Collecting

Suzie Eisfelder

Collecting is a fabulous hobby. The problem is when you die you have no control over who gets what…unless you put it in your will. Some collections can be worth a lot and others are worth peanuts. Last year I cleaned out my in-laws house. It was full of collections. Some went into the rubbish bin while others we managed to sell. When I say sell, I happened to find someone who would do that for us for a percentage of the sale. My father-in-law had asked me to sell certain things and I wanted to be sure to do that for him. The little bottles weren’t worth nearly as much as he’d hoped they’d be worth. Not that he knew as he died before that sale happened. The point is he’d pointed out a couple of collections and asked me to sell them, so I did.
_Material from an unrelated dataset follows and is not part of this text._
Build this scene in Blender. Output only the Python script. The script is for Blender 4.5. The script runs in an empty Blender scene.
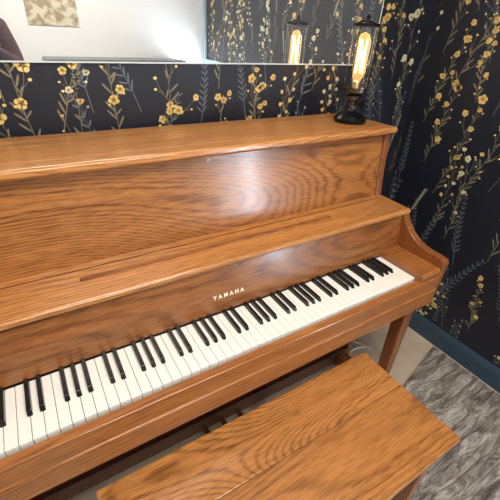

Some things they’d collected over the years I threw straight into the bin. I found a couple of hundred of those little plastic circles from the top of milk bottles. The things that help to keep the milk sealed until you want to drink it. I do regret throwing them out because I found someone who could have used them, but that was about a year later.

What going through their house has made me do is start to reconcile some of my collecting with the fact that someone else will be going through my stuff when I’m gone. I’m now trying to figure out how to make things easier for them. How do I reduce the huge amount of things in this house while still keeping everyone sane? It’s a definite problem. I do have a fear of an empty TBR Pile so I’ve got lots of books there. I will be publishing some videos on my YouTube page some time over the next week or so. Three of them are just my TBR Pile, it seems I talk a lot. I’m sure that doesn’t come out in my writing.

I’m starting to look at my collections. Four years ago I joined a Badge Collectors group on Facebook. I was thinking of selling some of my badges. That eventuated a couple of weeks ago. I ended up talking with the guy in charge of the group and sold him the bulk of my badges. As I seem to be physically unable to throw badges out, and giving them to the op shop is like pulling teeth, he was the better option. I didn’t get much for them because he would be wanting to make his money back in spades. It was a business proposition. I got a little bit of cash and cleared out a shelf in my wardrobe. He got three boxes of badges. One of the ABBA ones is now in the hands of a collector in the Netherlands, while others have gone to other homes.

Going through them to make decisions was awkward. I had, and still have, no idea how many I sold. It was somewhere in the realm of 13 or 15 kg. I forget now. I still want to count them, but how could I do that after the sale? He’d asked for photos, so that’s what I did. I placed them in groups of 40-50 on the table and took a photo. I repeated the process for all of the badges I was letting him have. I’ve got all the photos in Google Drive, at some stage I can go back and count them. I still have some left, some of my originals from the 1970s and some more recent. I was hoping to keep less than 100. I’ll take photos of them one day to make the counting easier.

How does one fall into collecting badges? I’ve really got no idea. I’ve been collecting since the 1970s, I haven’t collected all of that time, I did have a long hiatus, but there was still the pull of collecting. The need to have more and more. I always promised myself I’d look at them some time in the future and then sort them. The reality is that it’s something that never happened. The sorting is now someone else’s problem. When I look at the group I can look with satisfaction knowing that the photos are showing someone else’s badges.

I was an ‘all collector’. There was no rhyme nor reason to my collecting. I didn’t really want the sporting ones, but if they were at the op shop then I bought every single one they had. I bought brand new, I bought pre-loved. For all these years I was collecting with the idea of having multiples so I could swap with people. It was only in the last few years that I considered selling any of them. So many badges….so. many. badges. I’m not even sure I can remember them all, nor even all the categories. Last time I did a guestimate I figured I had about 700. With 48 photos with a varying number of 40-50 in each, I potentially had 2,000 badges. That doesn’t sound right, maybe there were fewer in some photos.

One of the things that made me change my mind about keeping them is the group. People showed their collections, maybe not all of them, some. They also talked about their criteria for collecting. It made me stop and think, because I’d never had a criteria before. I’d never sat down and thought about the ones I liked more. Anyway, I’m going to continue to enjoy looking at other people’s collections. Do you collect anything? Throw me a comment below, I love hearing about other people’s collections.

I do have a dice collection. But that fits into two shoeboxes. The three boxes of badges I sold were bigger than shoeboxes.


  1. I have an ornamental tea spoon collection around here somewhere. They're still packed up from the first time I moved out of the family home. When I find them this time I will either sell or give away. Some came from my grandparents, so I imagine they fall into antiques at this stage.

    1. That would be beautiful, and a good memory of your grandparents. A task to look forward to, selling…

  2. I have a sign in my sewing room (near my collection of fabrics and sewing patterns) that says, "Stamp collectors aren't expected to use their collections…" at last count I had something like 1200 sewing patterns.
    I know I won't use them all in my lifetime!